Reader Player One: 10 Biggest Changes From The Book
5. Goodbye Flicksyncs, Hello The Shining
In simplifying the challenges so the gunters simply have to find three keys, and not the three gates that these keys fit, the movie dumps one major device from the novel: the flicksyncs.
The first of these pops up in the novel almost immediately after Wade wins at Joust and gets the Copper Key: on reaching the Copper Gate, he finds himself in the movie WarGames, required to give a word-perfect recreation of Matthew Broderick's role in order to advance.
Further such scenes follow; we're told they become popular in the OASIS following Parzival's first victory, and at the final gate he faces another in the form of Monty Python and the Holy Grail.

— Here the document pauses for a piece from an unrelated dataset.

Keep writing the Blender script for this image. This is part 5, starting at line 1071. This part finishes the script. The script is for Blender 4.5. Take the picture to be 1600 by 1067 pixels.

If handled correctly, the flicksyncs might have made for interesting viewing; but they might just as easily have tested the audience's patience, not to mention the challenge they clearly posed as regards film rights in a film already overstuffed with cameos and Easter Eggs from numerous different properties.
The solution they found was to instead utilise footage from a film to which studio Warner Bros already owned the rights: Stanley Kubrick's The Shining. Doubtless this was an attractive prospect to director Steven Spielberg, given he had been a friend of the late auteur.
While the task within The Shining is not a flicksync as such - the characters do not have to act out a pre-existing role - it does present a fun play on the concept, and makes for an entertaining sequence.